I have refined my project quite a bit since last week. I have decided that my project will be a series based on how much i am learning about computer -based visual data, as well as a statement about what i feel is a very real danger in our society today. The strategies of Marketing.

I have decided to start with what i know. I had a lot of ideas for this one first piece. I had too many ideas. I wanted to use the Hollerith's Punch cards as the data. I wanted to use the different numbers that were punched out that mean what religion, what type of prisoner, how they "departed" all of this was categorized and cataloged by the Nazis with the help of IBM. However, I cannot find a lot of specific data on specific people. It is also difficult to convey the meaning to the audience through just a few words alone, much less visually. I would rather attempt it using specific data, if i can find it, and with vector graphics and a more technological form of visual data.

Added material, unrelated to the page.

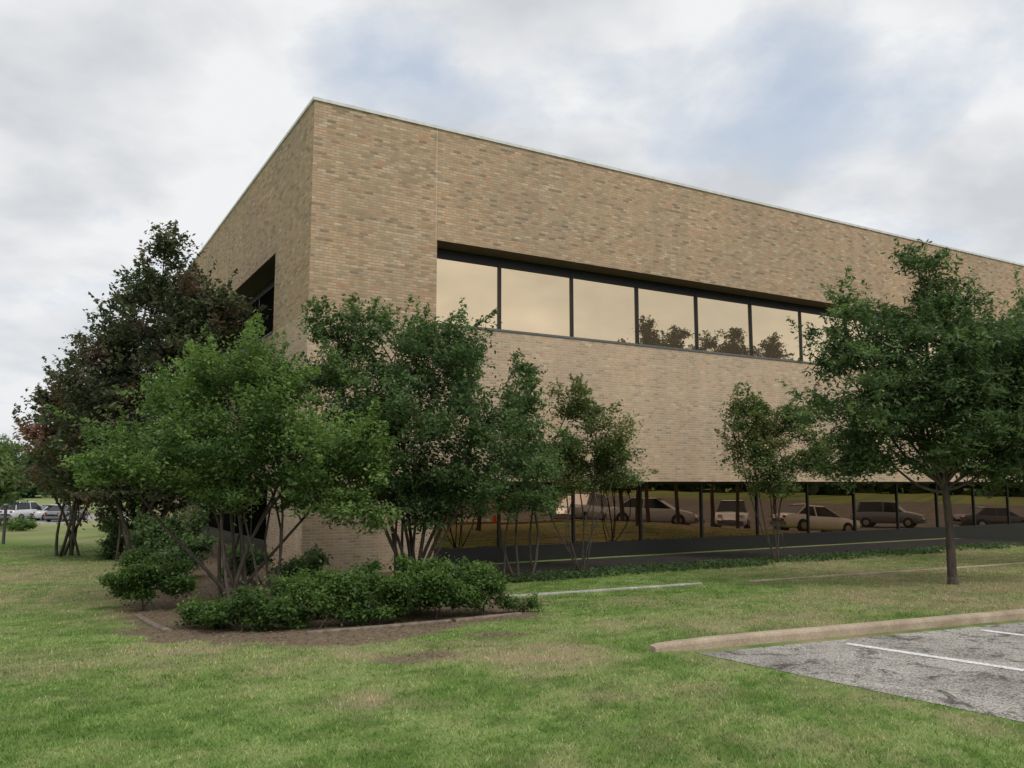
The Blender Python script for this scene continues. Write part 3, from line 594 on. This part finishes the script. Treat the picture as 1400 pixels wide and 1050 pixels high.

I found a website that has a list of Jews, its Schindler's List. at the top of the column of 5 digit #'s beside each name was the label "H No" which i can only assume must be the Hollerith number. so i have decided to use the punch card identification numbers as my data.

Schindler's List

I have also decided not to busy the piece with many different references to the numbers and the machines. I am going to copy, or rather get a print of, a Hollerith punch card. i found a web site that has the different models that IBM put out. I think this will serve quite nicely as my background.

The Hollerith Punch Cards

The way i have chosen to visually display this data is of my own design. I am creating these people as geometric, irregular shapes. The numbers will be represented using metrics. for Alexander Adler, H#: 69107, I have created a shape that has corresponding sides to his ID #. 6in. (or 3in.+ 3in.), 9in., 1in.(or 1in. circumference of a circle), 7 in.